Healed (369 days free)

Hello Everybody. I will try to shorten my story, but I am not sure it is possible. I am 23 years old, and I am battling porn from my 12th year, since I realised the dark side of it, that it has nothing with the reality. I felt a lot of times discouraged and depressed because of my fall. Once I had a long streak of 415 days, when I thought that I am finally free from it, but one day at the quarantine I just felt back. I honestly thought that I will never be healed. My brain wants it that nad, that it dribbles me out, thinking out excuses to watch porn. I had these battles for years after it, but one day God sent a person to my life. I met her, and started to talk with her every day for hours.

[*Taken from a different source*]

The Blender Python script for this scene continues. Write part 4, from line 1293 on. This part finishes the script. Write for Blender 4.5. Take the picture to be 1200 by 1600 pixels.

I just realized that she is my soulmate. Everything was so natural to talk with her, like we are knowing each other for years. We talked every day so I haven't even thought about pornography, and masturbation. It was just like it is not even interesting to me, because I know that it has nothing with the reality. But after six months, I don't even remember how, but I had a relapse on masturbation. I felt awful. I just felt that I have to tell her, but I was afraid that it will ruin everything between us. Anyway I told her. She said that she understands it, but if it would be a relapse on pornography, she's not sure if she could survive it (because of me watching other women). We cried so much about it, and I just realized even more that I want to keep this precious being from a broken heart. After few months I just realized that I want to marry her, so I prepared to engage her. I bought already the ring and everything.
However, one day when I was preparing for an exam, I was stressed and tired, and my body was weak, I was searched for porn in a weak moment. I tried to leave it, but I couldn't. After that I felt every day the urge. It was like I am falling back into this cycle, but I still believed I can come out from it. It was a battle in me, should I share it with her? I know that if I am not sharing with her, our whole relationship built on honesty will start to rotten. But on the other side I just remembered the words that she said, that she wouldn't survive it if I would fall on porn again. Anyway on the day when I planned to engage her, I decided that I must tell her, I don't want no secrets in our relationship. When I told her, it was so much crying from her side, but from my side also. It was my worst night ever. It was like I drank a cup of poison on an empty stomach. When I layed to sleep, I was hoping that this whole thing was a nightmare. But it wasn't. When I woke up, I felt the same, she felt the same. I just told her that we should go for a whole day to pray, and ask God to fix this thing, because he has the power only to heal it. And we went and prayed the whole day. Cryed before the Lord, poured out our hearts, and he started to work in us. It was like the healing process was getting started. He haven't take away the whole feeling, but we felt so much easier after that. On that day God just healed me from porn addiction, he changed my heart, and it was hurting so much, but it was absolutely worth it, and I am so thankful that it happened. The next day I engaged her, she said yes. More than a year after that we are married, living together, and I just realized how God designed sexual relationship between a man and a woman. It is so natural, and it is a beautiful thing.
I tried so many things to leave pornography, some of them lasted longer, some of them shorter, but I was never free from it, but Jesus healed me from it when I asked him, and I know that it will last. If you want to know more about Jesus who healed me from my addiction, feel free to contact me, and I will gladly answer your questions
 
Hello AlternativeFalcon01,

wow, your story is so encouraging. I am very happy for you that God has given you a wife. Jesus Christ is the only one who can truly set us free from sexual sin.
Jesus Christ is the only one who can truly set us free from sexual sin. His grace is so great, even when we fall into sin. We are no longer slaves to sin, but Jesus has bought us out of slavery with his blood. Hallelujah, all glory to God in the heavens.

For my pardon, yes I see
Nothing but the blood of Jesus
For my cleansing there's my plead
Nothing but the blood of Jesus
Oh precious is the flow, that makes me white as snow
No other fount I know
Nothing but the blood of Jesus

The peace and grace of our Lord Jesus Christ be with you.